Thursday, November 19, 2009

First Thoughts on Transparent Things


About a year ago I decided to take my love of food to the next level and climb my own personal culinary Everest and make croque en bouche. While I knew it could be considered a particularly difficult task it seemed rather basic, multiple cream puffs stacked in a tower and glazed with sugar. How wrong I was, however after about three days and four fallen messes of cakes I finally got it right and it was quite possibly the most delicious dessert I have ever had. I now see that Transparent Things is possibly my literary croque en bouche, I underestimated it due primarily to its short length. While I enjoyed the work I am rather confident now that coming to a comprehensive understanding of the text will be a long process of trial and error.
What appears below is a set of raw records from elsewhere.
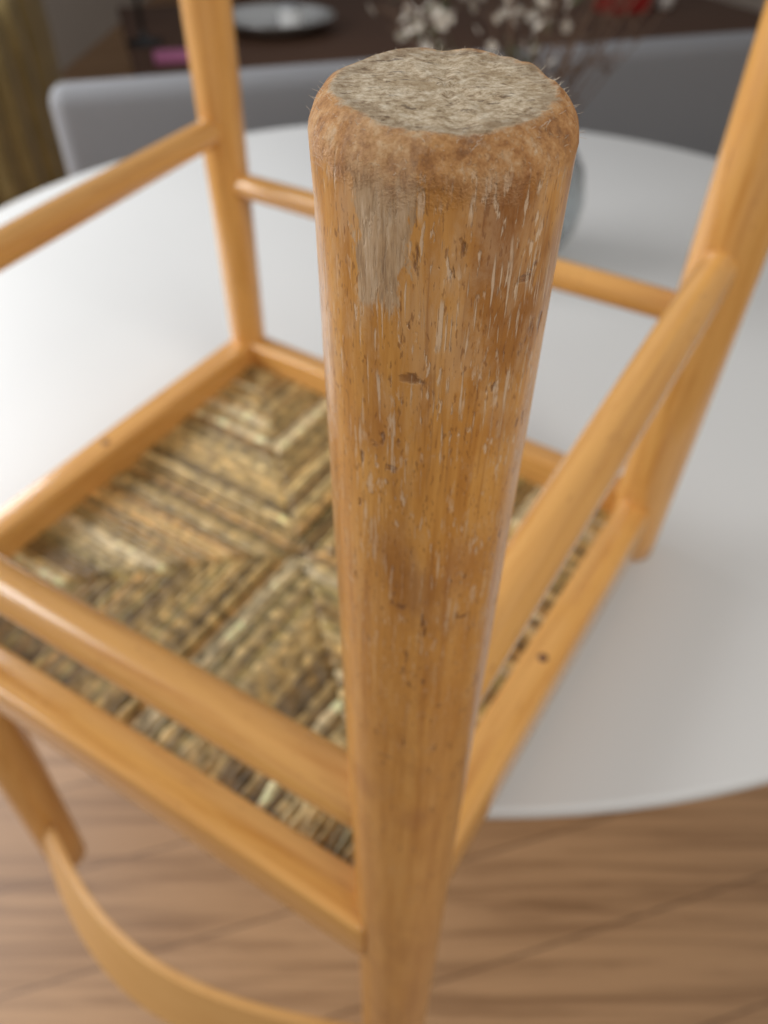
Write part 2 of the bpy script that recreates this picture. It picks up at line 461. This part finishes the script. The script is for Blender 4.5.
for i in range(38):
    a=random.uniform(0,6.283); sp=random.uniform(.04,.20)
    tip=Vector((math.cos(a)*sp-.01,math.sin(a)*sp*.7,random.uniform(.33,.50)))
    if i<8: tip=Vector((random.uniform(-.22,-.16),random.uniform(-.03,.08),random.uniform(.30,.38)))
    elif i>22: tip=Vector((random.uniform(.02,.17),random.uniform(-.08,.05),random.uniform(.29,.48)))
    pts=[]
    for j in range(9):
        t_=j/8
        p=Vector((tip.x*t_**1.5,tip.y*t_**1.5,.02+(tip.z-.02)*t_))
        p+=Vector((noise.noise(Vector((i,t_*3,0))),noise.noise(Vector((i,t_*3,5))),0))*.015*t_
        pts.append(p)
    tube(bs,pts,.0014)
    kind='fl' if (tip.x<.05) else 'tw'
    for k in range(9):
        t_=random.uniform(.66,1); idx=int(t_*8); base=pts[min(idx,8)]
        q=base+Vector((random.uniform(-.035,.035),random.uniform(-.035,.035),random.uniform(0,.03)))
        tube(bs,[base,base.lerp(q,.5)+Vector((0,0,.003)),q],.0009)
        if kind=='fl' and k%2==0: flower(q,random.uniform(.006,.010))
    if kind=='fl':
        for k in range(4):
            base=pts[random.randint(4,8)]; d=Vector((random.uniform(-1,1),random.uniform(-1,1),.4)).normalized(); e=d.cross(Vector((0,0,1))).normalized()
            bl.faces.new([bl.verts.new(p) for p in (base,base+d*.02+e*.006,base+d*.04,base+d*.02-e*.006)])
for nm,b,m in (('stems',bs,stem),('flowers',bp,petal),('leaves',bl,leafm)):
    me=bpy.data.meshes.new(nm); b.to_mesh(me); b.free(); me.materials.append(m)
    link(bpy.data.objects.new(nm,me),vase)

# ------------------------------------------------------------ grey upholstered dining bench
A16=math.radians(17)
fabt=NT('grey_fabric'); v=fabt.coords(); fn=fabt.noise(v,350,4,.7)
fabt.set(Base_Color=fabt.mix(fn,(.19,.19,.195),(.28,.28,.29)),Roughness=.95,Normal=fabt.bump(fn,.4,.001))
fab=fabt.m
dkw=simple('dark_wood_leg',(.05,.035,.025),.5)
bench=empty('upholstered_bench',(-.67,1.68,0),A16)
BL=2.1
bk=box('backrest',(BL/2,.055,.588),(BL,.10,.43),fab,bench,.035,seg=5)
box('seat_cushion',(BL/2,-.20,.42),(BL-.04,.46,.12),fab,bench,.035,seg=5)
for i,(x,y) in enumerate(((.08,-.36),(BL-.08,-.36),(.08,.05),(BL-.08,.05))):
    lathe('leg_%d'%(i+1),[(.001,0),(.014,0),(.022,.38),(.001,.38)],dkw,bench,20,Matrix.Translation((x,y,0)))

# ------------------------------------------------------------ olive channel-tufted tub armchair at far left
ol=NT('olive_velvet'); cn=ol.noise(ol.coords(),18,4)
ol.set(Base_Color=ol.mix(cn,(.10,.068,.016),(.30,.21,.065)),Roughness=.7)
ol.b.inputs['Sheen Weight'].default_value=.4
tub=empty('tub_armchair',(-1.46,2.70,0),-.5)
vs=[];fs=[];n=264
rows=[(.02,.0),(.25,0),(.5,.0),(.7,.005),(.84,.0),(.90,-.02)]
for i in range(n+1):
    a=math.radians(-120+240*i/n)
    k=abs(math.sin(i/n*math.pi*20))**.6
    for inner in (0,1):
        for (zz,o) in rows:
            drop=.22*max(0,(abs(i/n-.5)*2-.55)/.45)
            r=(.395+.026*k+o) if not inner else (.30-.020*k-o)
            z2=zz if zz<.3 else zz-drop*(zz-.3)/.6
            vs.append((r*math.sin(a), r*math.cos(a), z2))
nr=len(rows); st_=2*nr
for i in range(n):
    o=i*st_; q=(i+1)*st_
    for k in range(nr-1):
        fs.append((o+k,o+k+1,q+k+1,q+k)); fs.append((o+nr+k,q+nr+k,q+nr+k+1,o+nr+k+1))
    fs.append((o+nr-1,o+st_-1,q+st_-1,q+nr-1)); fs.append((o,q,q+nr,o+nr))
for e_ in (0,n):
    o=e_*st_; fs.append(tuple([o+k for k in range(nr)]+[o+nr+k for k in reversed(range(nr))]))
mesh_obj('channel_tufted_back',vs,fs,ol.m,tub)
lathe('seat_cushion',[(.001,.02),(.29,.02),(.30,.05),(.30,.38),(.28,.43),(.25,.45),(.001,.45)],ol.m,tub,64)

# ------------------------------------------------------------ background coffee table with things on it
dw=NT('dark_walnut'); g_=dw.noise(dw.coords(scale=(.08,1,1)),60,5,.6,.5)
dw.set(Base_Color=dw.mix(g_,(.030,.012,.005),(.12,.05,.02)),Roughness=.8); dw=dw.m
st=empty('coffee_table',(.30,4.15,0),A16)
TW=2.9; TD=1.4
box('top',(0,0,.485),(TW,TD,.03),dw,st,.006)
for i,(x,y) in enumerate(((-1,-1),(1,-1),(-1,1),(1,1))):
    box('leg_%d'%(i+1),(x*(TW/2-.07),y*(TD/2-.07),.235),(.07,.07,.47),dw,st,.006)
box('lower_shelf',(0,0,.15),(TW-.2,TD-.2,.02),dw,st)
sil=simple('silver_tray_metal',(.60,.60,.58),.25,8,.05,.6)
tray=lathe('serving_bowl',[(.001,0),(.14,0),(.19,.02),(.25,.055),(.255,.06),(.245,.06),(.185,.028),(.13,.01),(.001,.01)],sil,None,48)
tray.location=(-.46,3.86,.501)
jar=empty('candle_jar',(-.40,3.84,.512))
lathe('jar',[(.001,0),(.045,0),(.048,.004),(.048,.09),(.045,.094),(.001,.094)],simple('jar_glass',(.35,.36,.37),.2),jar,32)
lathe('label',[(.0485,.015),(.0487,.016),(.0487,.075),(.0485,.076)],simple('label_paper',(.85,.85,.83),.7),jar,32)
lathe('black_candlestick',[(.001,0),(.075,0),(.075,.008),(.016,.018),(.010,.05),(.010,.16),(.024,.17),(.026,.20),(.001,.20)],simple('black_metal',(.012,.012,.012),.35),None,32).location=(-.98,3.62,.501)
box('pink_notebook',(-.78,3.36,.511),(.20,.15,.02),simple('pink_cover',(.48,.14,.28),.6),None,.003,.25)
box('red_gift_box',(1.12,4.30,.575),(.22,.16,.15),simple('red_card',(.32,.015,.012),.5),None,.004,.3)
wc=lathe('white_cup',[(.001,0),(.03,0),(.04,.01),(.045,.08),(.042,.08),(.037,.012),(.001,.008)],simple('cup_glaze',(.55,.5,.45),.3),None,32)
wc.location=(1.34,4.35,.501)

# ------------------------------------------------------------ room
fl=NT('oak_plank_floor')
v=fl.coords(rot=(0,0,math.radians(-16)),loc=(.75,.06,0))
br=fl.add('ShaderNodeTexBrick'); fl.l(v,br.inputs['Vector'])
br.inputs['Scale'].default_value=1; br.inputs['Brick Width'].default_value=2.6; br.inputs['Row Height'].default_value=.15
br.inputs['Mortar Size'].default_value=.0020; br.inputs['Mortar Smooth'].default_value=.5; br.inputs['Bias'].default_value=0
br.inputs['Color1'].default_value=(.36,.20,.095,1); br.inputs['Color2'].default_value=(.50,.295,.15,1); br.inputs['Mortar'].default_value=(.13,.07,.035,1)
gr=fl.noise(fl.coords(rot=(0,0,math.radians(-16)),scale=(.55,14,1)),3.4,7,.66,.5)
c=fl.mix(fl.maprange(gr,.42,.66,0,.75),br.outputs['Color'],(.20,.10,.042))
fl.set(Base_Color=c,Roughness=.45)
box('floor',(0,3.2,-.05),(5.2,11.0,.1),fl.m)
wall=simple('warm_white_paint',(.52,.47,.41),.9,4,.03)
wallb=simple('brown_paint',(.11,.068,.045),.9,4,.06)
box('wall_back',(0,8.75,1.3),(5.2,.1,2.6),wallb)
box('wall_right',(2.65,3.2,1.3),(.1,11.0,2.6),wall)
box('wall_left',(-2.05,3.2,.2),(.1,11.0,.4),wall)
box('wall_left_upper',(-2.05,3.2,2.5),(.1,11.0,.2),wall)
box('wall_left_far',(-2.05,6.1,1.4),(.1,5.2,2.0),wallb)
fr=simple('window_frame_paint',(.75,.75,.73),.5)
win=empty('window_1')
for i,y in enumerate((-2.27,-.3,1.5,3.47)): box('mullion_%d'%i,(-2.05,y,1.4),(.07,.06,2.0),fr,win)
for i,z in enumerate((.43,2.37)): box('sill_%d'%i,(-2.05,.6,z),(.09,5.7,.06),fr,win)
box('baseboard_back',(0,8.69,.05),(5.2,.02,.1),dkw)

# ------------------------------------------------------------ light
w=bpy.data.worlds.new('World'); scene.world=w; w.use_nodes=True
bg=w.node_tree.nodes['Background']; bg.inputs[0].default_value=(.96,.97,1.0,1); bg.inputs[1].default_value=.34
def area(name,loc,tgt,sx,sy,e,col):
    l=bpy.data.lights.new(name,'AREA'); l.shape='RECTANGLE'; l.size=sx; l.size_y=sy; l.energy=e; l.color=col
    o=bpy.data.objects.new(name,l); scene.collection.objects.link(o); o.location=loc
    o.rotation_euler=(Vector(tgt)-Vector(loc)).to_track_quat('-Z','Y').to_euler(); return o
area('window_daylight',(-1.95,1.2,1.70),(0,.8,.8),2.2,1.3,64,(.97,.98,1.0))
area('ceiling_bounce_light',(1.1,-.9,2.4),(0,.5,.8),1.0,1.0,19,(1,.96,.90))

# ------------------------------------------------------------ camera
cam=bpy.data.cameras.new('camera'); co=bpy.data.objects.new('camera',cam); scene.collection.objects.link(co)
co.location=(0,0,1.223); th=42.6
co.rotation_euler=(math.radians(90-th),0,0)
cam.sensor_fit='VERTICAL'; cam.sensor_height=36; cam.lens=770/1024*36; cam.clip_start=.01
cam.dof.use_dof=True; cam.dof.focus_distance=.153; cam.dof.aperture_fstop=10
scene.camera=co
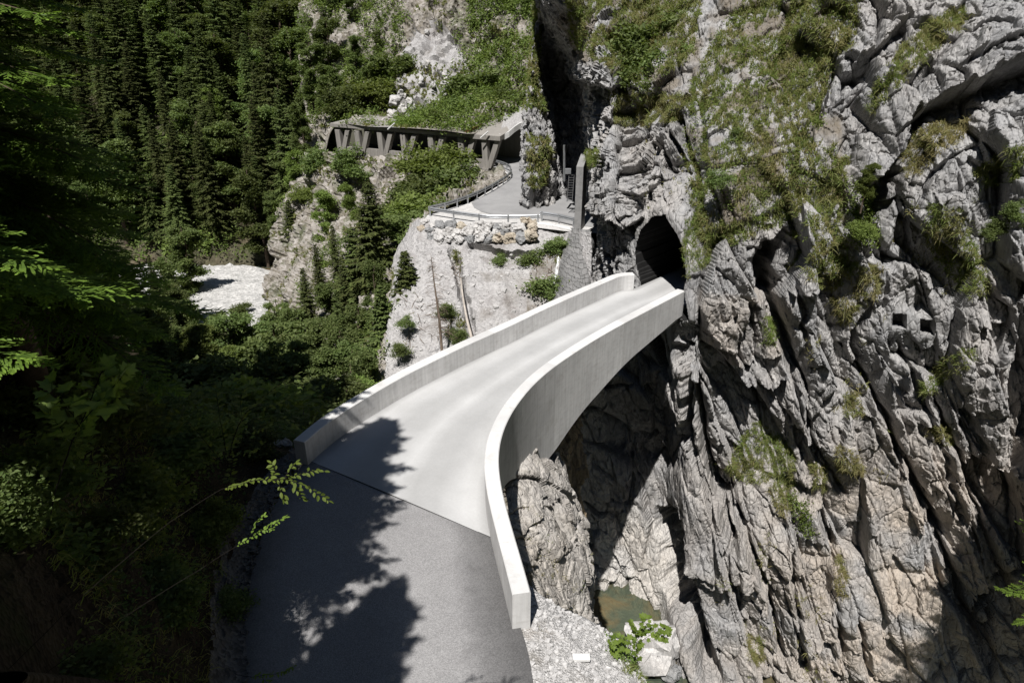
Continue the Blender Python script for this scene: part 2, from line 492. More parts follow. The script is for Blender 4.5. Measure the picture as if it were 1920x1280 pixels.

I was really loving Nabokov’s attention to and use of the relationship between the afterlife and those who are living, and the narration from beyond the grave. That was until Tuesdays class when the possibility of multiple narrators was brought up, sending me spiraling back into a state of complete confusion. It seems to me that Transparent Things is an entirely different type of writing in which the reader is the main character ( You Person) and the narrator is both a fictional dead man and possibly also the author himself ( who also seems to be a character in a book by the previously mentioned dead narrator in the form of his anagrammed name in Adam Von Librikov.) So while you are a character in a story by Nabokov, he is a character in a story by Mr. R? This jumbled and confused line of thinking I am on is feeling more and more like that that mess of deflated cream puffs and burnt sugar by the second.